In a twist of irony, Adobe's chief technology officer has accepted a hiring opportunity from Apple despite the two companies' history.

Adobe CTO Kevin Lynch is leaving the company to join Apple on March 22, 2013. He will become the vice president of Technology, and will report to Senior Vice President of Technology Bob Mansfield.

Lynch joined Adobe in 2005 when the company acquired Macromedia, where he was a key part of the development of web publishing software Dreamweaver. Lynch was also responsible for moving Adobe toward subscription-based services like Creative Cloud software.

It's possible that Lynch could help Apple create more cloud-based services, hence the hiring. Also, some have speculated that Lynch may one day replace Mansfield, since Mansfield announced his retirement in June 2012 (yet later decided to stay to work on more projects).


Lynch's decision to join Apple is surprising, considering the past Adobe and Apple share. Back in early 2010, former Apple CEO Steve Jobs said Adobe's Flash often crashed on Mac computers -- hence, it would be banned from the iPhone and iPad.

Jobs took many stabs at Flash, reportedly calling it a "CPU hog" and a source of "security holes." He even said that Apple doesn't "spend a lot of energy on old technology," referring to Flash.

Lynch responded to Jobs' jabs at that time, saying that Adobe is part of the evolution of HTML and that users should be able to choose which content and applications they view on their devices -- while directly calling out Apple for withholding that choice.
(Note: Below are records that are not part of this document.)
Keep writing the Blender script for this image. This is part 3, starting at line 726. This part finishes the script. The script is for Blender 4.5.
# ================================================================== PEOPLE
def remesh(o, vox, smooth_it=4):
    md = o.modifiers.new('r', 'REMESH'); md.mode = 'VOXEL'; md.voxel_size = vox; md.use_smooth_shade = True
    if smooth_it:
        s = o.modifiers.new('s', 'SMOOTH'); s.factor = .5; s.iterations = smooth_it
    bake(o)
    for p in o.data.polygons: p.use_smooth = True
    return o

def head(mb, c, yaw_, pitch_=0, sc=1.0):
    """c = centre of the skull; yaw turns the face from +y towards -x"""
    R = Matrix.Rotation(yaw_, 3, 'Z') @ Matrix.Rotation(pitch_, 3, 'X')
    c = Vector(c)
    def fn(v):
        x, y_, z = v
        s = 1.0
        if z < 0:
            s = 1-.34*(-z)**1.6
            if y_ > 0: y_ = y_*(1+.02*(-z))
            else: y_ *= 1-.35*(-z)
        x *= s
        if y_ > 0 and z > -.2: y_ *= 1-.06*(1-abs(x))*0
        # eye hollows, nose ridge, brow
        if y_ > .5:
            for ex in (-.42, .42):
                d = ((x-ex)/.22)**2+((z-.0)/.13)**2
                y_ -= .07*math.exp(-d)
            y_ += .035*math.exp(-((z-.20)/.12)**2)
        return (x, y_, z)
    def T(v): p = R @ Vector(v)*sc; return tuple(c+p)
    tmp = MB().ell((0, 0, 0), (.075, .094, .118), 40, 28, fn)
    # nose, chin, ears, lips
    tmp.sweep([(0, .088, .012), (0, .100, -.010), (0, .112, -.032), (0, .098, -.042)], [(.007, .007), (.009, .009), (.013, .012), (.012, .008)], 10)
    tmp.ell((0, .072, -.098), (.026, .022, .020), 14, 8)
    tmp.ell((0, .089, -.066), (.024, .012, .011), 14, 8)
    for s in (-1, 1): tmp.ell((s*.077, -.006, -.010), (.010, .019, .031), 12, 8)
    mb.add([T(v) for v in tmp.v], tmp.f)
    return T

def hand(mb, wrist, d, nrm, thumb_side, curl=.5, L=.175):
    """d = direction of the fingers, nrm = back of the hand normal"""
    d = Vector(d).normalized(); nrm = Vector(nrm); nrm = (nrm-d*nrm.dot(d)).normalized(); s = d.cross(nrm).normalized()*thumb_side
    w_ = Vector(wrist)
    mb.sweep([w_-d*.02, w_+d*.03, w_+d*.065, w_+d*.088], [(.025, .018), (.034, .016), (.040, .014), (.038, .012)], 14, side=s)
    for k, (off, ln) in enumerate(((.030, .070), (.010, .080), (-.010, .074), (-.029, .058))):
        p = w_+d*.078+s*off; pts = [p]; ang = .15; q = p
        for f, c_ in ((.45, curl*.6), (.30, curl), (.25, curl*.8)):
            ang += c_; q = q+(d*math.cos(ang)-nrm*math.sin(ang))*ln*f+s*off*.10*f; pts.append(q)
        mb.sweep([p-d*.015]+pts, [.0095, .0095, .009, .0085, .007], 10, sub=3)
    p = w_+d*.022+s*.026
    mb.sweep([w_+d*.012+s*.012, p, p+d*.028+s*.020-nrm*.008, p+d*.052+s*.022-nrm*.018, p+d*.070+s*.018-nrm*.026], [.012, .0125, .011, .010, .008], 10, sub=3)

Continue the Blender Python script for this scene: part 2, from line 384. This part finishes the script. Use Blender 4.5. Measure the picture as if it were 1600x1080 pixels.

"Some have been surprised at the lack of inclusion of Flash Player on a recent magical device," said Lynch in a blog post in 2010. "We are now on the verge of delivering Flash Player 10.1 for smartphones with all but one of the top manufacturers. This includes Google’s Android, RIM’s Blackberry, Nokia, Palm Pre and many others across form factors including not only smartphones but also tablets, netbooks, and internet-connected TVs. Flash in the browser provides a competitive advantage to these devices because it will enable their customers to browse the whole Web.

"So, what about Flash running on Apple devices? We have shown that Flash technology is starting to work on these devices today by enabling standalone applications for the iPhone to be built on Flash. In fact, some of these apps are already available in the Apple App Store such as FickleBlox and Chroma Circuit. This same solution will work on the iPad as well. We are ready to enable Flash in the browser on these devices if and when Apple chooses to allow that for its users, but to date we have not had the required cooperation from Apple to make this happen."

Apple later won this argument when it announced its Flash Media Server 4.5 in late 2011. This version automatically repackaged content for Apple's iPhone and iPad, but ditched Flash support and instead used HTTP Dynamic Streaming or HTTP Live Streaming -- meaning that Flash content would playback on iOS devices without draining the battery or any other hiccups that Jobs complained about.